:: Work to do ::
Write out only the lines from the start of the entries up to and including the line with "idx.append(k); idx.append(k + 2);"; please skip the pictures.

(Rows from a 3D scene dataset)
──────────────────────────────

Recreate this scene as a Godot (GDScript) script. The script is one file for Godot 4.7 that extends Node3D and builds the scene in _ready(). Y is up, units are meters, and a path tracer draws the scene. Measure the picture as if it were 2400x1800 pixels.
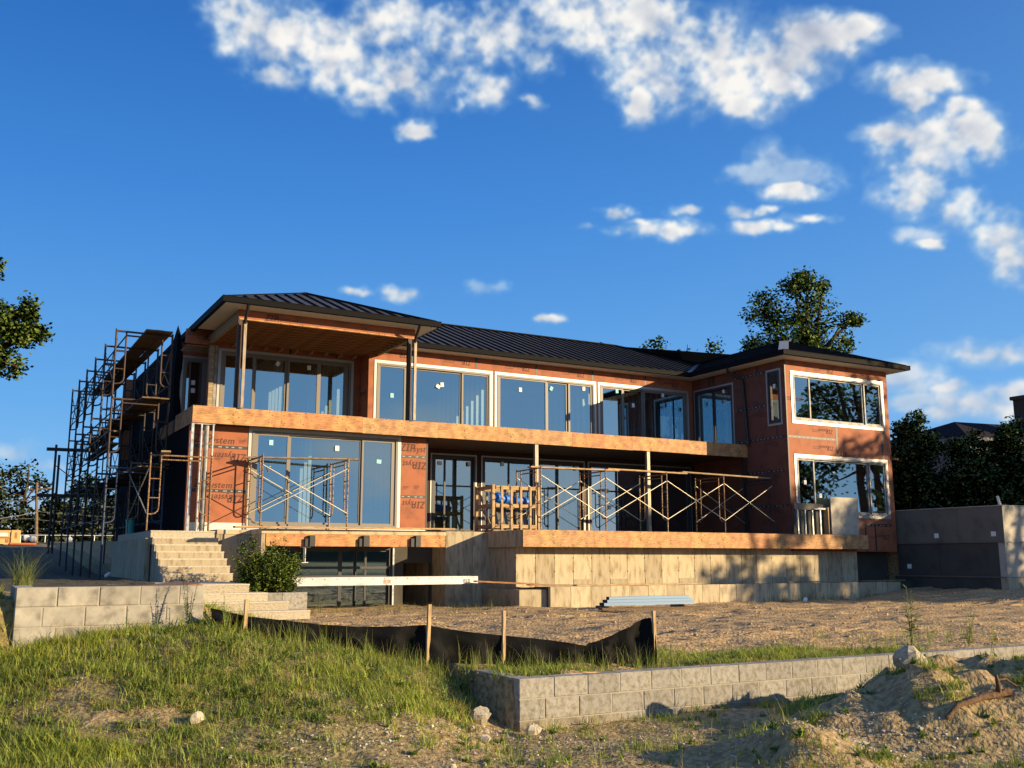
extends Node3D

# ------------------------------------------------------------------ constants of the place (metres, y up)
const EYE := Vector3(0, 1.7, 0)
const SUN_DIR := Vector3(0.667, 0.246, 0.703)      # towards the sun
const ZU := -27.75      # balcony fascia
const ZG := -28.2       # ground floor wall of the west bay
const ZM := -30.8       # main wall
const ZP := -31.55      # porch back wall
const XT := 25.25       # west wall of the tower
const ZT := -25.72      # front wall of the tower
const XR := 30.45       # east wall of the tower
const EAVE := 8.68
const PITCH := 0.39
const TILT := 9.95
const YAW := 29.0

var rng := RandomNumberGenerator.new()
var used := {}
var M := {}
var nz := FastNoiseLite.new()
var nz2 := FastNoiseLite.new()
var font_bold: SystemFont
var font_plain: SystemFont


class MB:
	var v := PackedVector3Array()
	var n := PackedVector3Array()
	var c := PackedColorArray()
	var uv := PackedVector2Array()
	var idx := PackedInt32Array()
	var col := Color(1, 1, 1)

	func tri(a: Vector3, b: Vector3, d: Vector3) -> void:
		var nn := (d - a).cross(b - a).normalized()
		var k := v.size()
		v.append(a); v.append(b); v.append(d)
		for i in 3:
			n.append(nn); c.append(col); uv.append(Vector2.ZERO)
			idx.append(k + i)

	# corners clockwise as seen from outside
	func quad(a: Vector3, b: Vector3, d: Vector3, e: Vector3) -> void:
		var nn := (d - a).cross(b - a).normalized()
		var k := v.size()
		v.append(a); v.append(b); v.append(d); v.append(e)
		for i in 4:
			n.append(nn); c.append(col)
		uv.append(Vector2(0, 1)); uv.append(Vector2(0, 0)); uv.append(Vector2(1, 0)); uv.append(Vector2(1, 1))
		idx.append(k); idx.append(k + 1); idx.append(k + 2)
		idx.append(k); idx.append(k + 2); idx.append(k + 3)

	func box(ctr: Vector3, s: Vector3, b: Basis = Basis.IDENTITY) -> void:
		var h := s * 0.5
		var p := []
		for i in 8:
			p.append(ctr + b * Vector3(h.x if i & 1 else -h.x, h.y if i & 2 else -h.y, h.z if i & 4 else -h.z))
		quad(p[4], p[6], p[7], p[5])
		quad(p[1], p[3], p[2], p[0])
		quad(p[5], p[7], p[3], p[1])
		quad(p[0], p[2], p[6], p[4])
		quad(p[6], p[2], p[3], p[7])
		quad(p[0], p[4], p[5], p[1])

	# box between two corners
	func cub(x0: float, y0: float, z0: float, x1: float, y1: float, z1: float) -> void:
		box(Vector3((x0 + x1) * 0.5, (y0 + y1) * 0.5, (z0 + z1) * 0.5), Vector3(absf(x1 - x0), absf(y1 - y0), absf(z1 - z0)))

	# chamfered box, edges cut by e
	func chbox(ctr: Vector3, s: Vector3, e: float, b: Basis = Basis.IDENTITY) -> void:
		var h := s * 0.5
		var ax := [0, 1, 2]
		for a in 3:
			for sg in [-1.0, 1.0]:
				var i1: int = (a + 1) % 3
				var i2: int = (a + 2) % 3
				var q := []
				for k in [[-1.0, -1.0], [1.0, -1.0], [1.0, 1.0], [-1.0, 1.0]]:
					var t := Vector3.ZERO
					t[a] = h[a] * sg
					t[i1] = (h[i1] - e) * k[0]
					t[i2] = (h[i2] - e) * k[1]
					q.append(ctr + b * t)
				if sg > 0.0:
					quad(q[0], q[3], q[2], q[1])
				else:
					quad(q[0], q[1], q[2], q[3])
		# edges
		for a in 3:
			var i1: int = (a + 1) % 3
			var i2: int = (a + 2) % 3
			for k in [[-1.0, -1.0], [1.0, -1.0], [1.0, 1.0], [-1.0, 1.0]]:
				var q := []
				for t in [[0.0, -1.0], [1.0, -1.0], [1.0, 1.0], [0.0, 1.0]]:
					var w := Vector3.ZERO
					w[a] = (h[a] - e) * t[1]
					if t[0] == 0.0:
						w[i1] = h[i1] * k[0]; w[i2] = (h[i2] - e) * k[1]
					else:
						w[i1] = (h[i1] - e) * k[0]; w[i2] = h[i2] * k[1]
					q.append(ctr + b * w)
				if k[0] * k[1] > 0.0:
					quad(q[0], q[3], q[2], q[1])
				else:
					quad(q[0], q[1], q[2], q[3])
		for i in 8:
			var sx := 1.0 if i & 1 else -1.0
			var sy := 1.0 if i & 2 else -1.0
			var sz := 1.0 if i & 4 else -1.0
			var p0 := ctr + b * Vector3(h.x * sx, (h.y - e) * sy, (h.z - e) * sz)
			var p1 := ctr + b * Vector3((h.x - e) * sx, h.y * sy, (h.z - e) * sz)
			var p2 := ctr + b * Vector3((h.x - e) * sx, (h.y - e) * sy, h.z * sz)
			if sx * sy * sz > 0.0:
				tri(p0, p2, p1)
			else:
				tri(p0, p1, p2)

	# squared timber from a to b, w wide, h high
	func beam(a: Vector3, b2: Vector3, w: float, h: float, up := Vector3.UP) -> void:
		var d := (b2 - a).normalized()
		var s := d.cross(up)
		if s.length() < 0.01:
			s = d.cross(Vector3.RIGHT)
		s = s.normalized()
		var u := s.cross(d)
		box((a + b2) * 0.5, Vector3(w, h, (b2 - a).length()), Basis(s, u, -d))

	func tube(pts: Array, r0: float, r1 := -1.0, sides := 6, caps := true) -> void:
		if r1 < 0.0:
			r1 = r0
		var m := pts.size()
		var base := v.size()
		var d0: Vector3 = (pts[1] - pts[0]).normalized()
		var s := d0.cross(Vector3.UP)
		if s.length() < 0.05:
			s = d0.cross(Vector3.RIGHT)
		s = s.normalized()
		for i in m:
			var d: Vector3
			if i == 0:
				d = d0
			elif i == m - 1:
				d = (pts[i] - pts[i - 1]).normalized()
			else:
				d = (pts[i + 1] - pts[i - 1]).normalized()
			s = (s - d * s.dot(d)).normalized()
			var t := d.cross(s)
			var r: float = lerpf(r0, r1, float(i) / (m - 1))
			for k in sides:
				var a := TAU * k / sides
				var o := s * cos(a) + t * sin(a)
				v.append(pts[i] + o * r); n.append(o); c.append(col); uv.append(Vector2(float(k) / sides, i))
		for i in m - 1:
			for k in sides:
				var a0 := base + i * sides + k
				var a1 := base + i * sides + (k + 1) % sides
				var b0 := a0 + sides
				var b1 := a1 + sides
				idx.append(a0); idx.append(b0); idx.append(b1)
				idx.append(a0); idx.append(b1); idx.append(a1)
		if caps:
			for i in range(1, sides - 1):
				tri(v[base], v[base + i], v[base + i + 1])
				var e := base + (m - 1) * sides
				tri(v[e], v[e + i + 1], v[e + i])

	func size() -> int:
		return v.size()


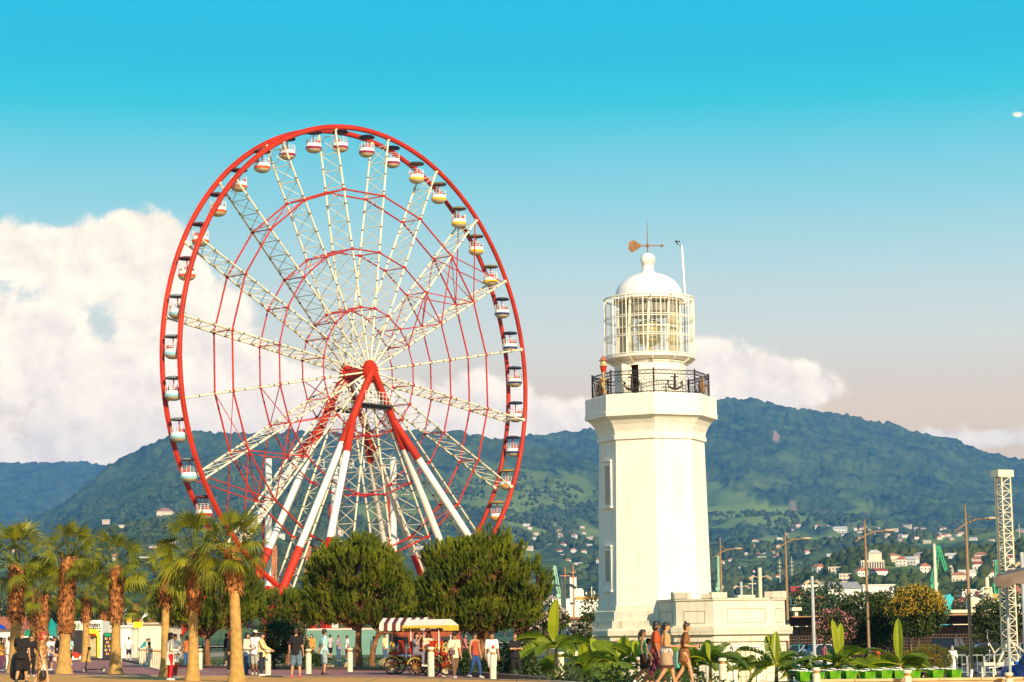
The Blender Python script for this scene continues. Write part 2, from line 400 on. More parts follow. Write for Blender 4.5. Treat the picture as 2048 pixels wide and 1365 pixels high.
r.color_ramp.elements[1].position = 0.64; r.color_ramp.elements[1].color = (0.125, 0.175, 0.05, 1)
a = t.nodes.new('ShaderNodeAttribute'); a.attribute_name = 'cover'
sp = t.nodes.new('ShaderNodeSeparateColor'); t.links.new(a.outputs['Color'], sp.inputs[0])
m1 = t.nodes.new('ShaderNodeMix'); m1.data_type = 'RGBA'; t.links.new(sp.outputs[0], m1.inputs[0]); t.links.new(r.outputs[0], m1.inputs[6]); m1.inputs[7].default_value = (0.23, 0.29, 0.055, 1)
m2 = t.nodes.new('ShaderNodeMix'); m2.data_type = 'RGBA'; t.links.new(sp.outputs[1], m2.inputs[0]); t.links.new(m1.outputs[2], m2.inputs[6]); m2.inputs[7].default_value = (0.36, 0.24, 0.15, 1)
t.links.new(m2.outputs[2], b.inputs['Base Color']); b.inputs['Roughness'].default_value = 0.95; b.inputs['Specular IOR Level'].default_value = 0.05
me.materials.append(m)
terr = bpy.data.objects.new('mountain_terrain', me); C.objects.link(terr); structure(terr)
terr['label'] = 'forested mountain slopes and green foothills behind the harbour'

def on_slope(px, py, ymin=600):
    """first point of the terrain seen at photo pixel px, py"""
    ys = np.geomspace(ymin, 10000, 900)
    h = terrain_h(np.full_like(ys, px), ys)
    p = H_ROW - (px - 1024) * 0.0122 - (h - CAM_Z) / ys * F_PX
    k = np.argmax(p <= py)
    if p[k] > py: return None
    return Vector(((px - 1024) / F_PX * ys[k] * 0.995, ys[k], h[k]))

# ------------------------------------------------------------------ ground sheets
def sheet(name, xs, ys, zf, m, label=None, keep=None):
    v = [(x, y, zf(x, y)) for y in ys for x in xs]; n = len(xs)
    f = [(j * n + i, j * n + i + 1, (j + 1) * n + i + 1, (j + 1) * n + i) for j in range(len(ys) - 1) for i in range(n - 1)]
    b = MB(); b.add(v, f); o = structure(b.build(name, m, smooth=True))
    if label: o['label'] = label
    return o
m_grass = mat('park_grass', (0.055, 0.085, 0.02), 0.95, 0.45, 0.6, col2=(0.10, 0.115, 0.03), bump=0.4, bscale=9)
m_pave = mat('warm_paving', (0.68, 0.315, 0.06), 0.85, 0.10, 1.2, bump=0.15, bscale=14)
m_lane = mat('red_cycle_asphalt', (0.34, 0.135, 0.11), 0.9, 0.12, 1.5)
m_kerb = mat('kerb_stone', (0.40, 0.30, 0.18), 0.85, 0.2, 3)
m_asph = mat('old_asphalt', (0.075, 0.07, 0.07), 0.9, 0.25, 1.5)
m_path = mat('garden_path', (0.32, 0.24, 0.16), 0.9, 0.2, 1.0)
def gbase(x, y): return slope_z(x) - 0.012 - 0.6 * smooth((y - 300) / 300)
gx = [-320, -220, -140, -90, -60, -40, -30, -24, -18, -14, -10] + [(-9 + 0.5 * i) for i in range(40)] + [12, 14, 18, 24, 30, 40, 60, 90, 140, 220, 320]
gy = [55, 60, 63, 66, 70, 75, 80, 85, 90, 95, 100, 110, 120, 140, 160, 190, 230, 280, 340, 420, 520, 640, 760]
sheet('park_ground', gx, gy, gbase, m_grass, 'short park grass stretching back to the harbour')
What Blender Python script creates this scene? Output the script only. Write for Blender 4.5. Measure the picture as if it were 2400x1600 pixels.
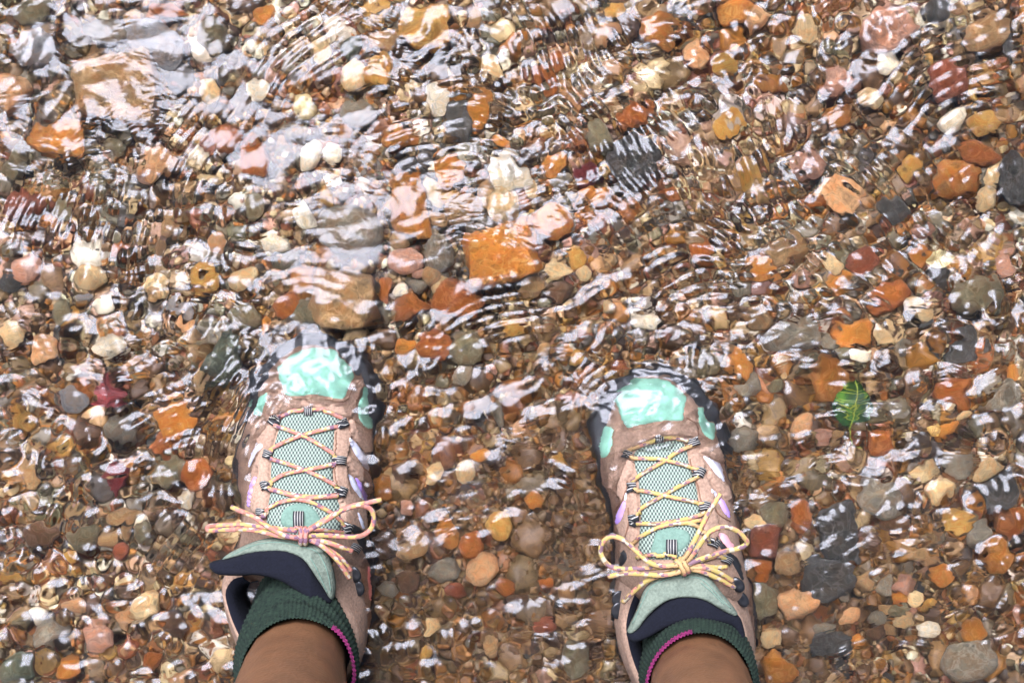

──────────────────────────────

:: Correct answer ::
Recreate this scene as a Godot (GDScript) script. The script is one file for Godot 4.7 that extends Node3D and builds the scene in _ready(). Y is up, units are meters, and a path tracer draws the scene. Measure the picture as if it were 2400x1800 pixels.
extends Node3D

# ------------------------------------------------------------------ constants of the place (metres, y up)
const EYE := Vector3(0, 1.7, 0)
const SUN_DIR := Vector3(0.667, 0.246, 0.703)      # towards the sun
const ZU := -27.75      # balcony fascia
const ZG := -28.2       # ground floor wall of the west bay
const ZM := -30.8       # main wall
const ZP := -31.55      # porch back wall
const XT := 25.25       # west wall of the tower
const ZT := -25.72      # front wall of the tower
const XR := 30.45       # east wall of the tower
const EAVE := 8.68
const PITCH := 0.39
const TILT := 9.95
const YAW := 29.0

var rng := RandomNumberGenerator.new()
var used := {}
var M := {}
var nz := FastNoiseLite.new()
var nz2 := FastNoiseLite.new()
var font_bold: SystemFont
var font_plain: SystemFont


class MB:
	var v := PackedVector3Array()
	var n := PackedVector3Array()
	var c := PackedColorArray()
	var uv := PackedVector2Array()
	var idx := PackedInt32Array()
	var col := Color(1, 1, 1)

	func tri(a: Vector3, b: Vector3, d: Vector3) -> void:
		var nn := (d - a).cross(b - a).normalized()
		var k := v.size()
		v.append(a); v.append(b); v.append(d)
		for i in 3:
			n.append(nn); c.append(col); uv.append(Vector2.ZERO)
			idx.append(k + i)

	# corners clockwise as seen from outside
	func quad(a: Vector3, b: Vector3, d: Vector3, e: Vector3) -> void:
		var nn := (d - a).cross(b - a).normalized()
		var k := v.size()
		v.append(a); v.append(b); v.append(d); v.append(e)
		for i in 4:
			n.append(nn); c.append(col)
		uv.append(Vector2(0, 1)); uv.append(Vector2(0, 0)); uv.append(Vector2(1, 0)); uv.append(Vector2(1, 1))
		idx.append(k); idx.append(k + 1); idx.append(k + 2)
		idx.append(k); idx.append(k + 2); idx.append(k + 3)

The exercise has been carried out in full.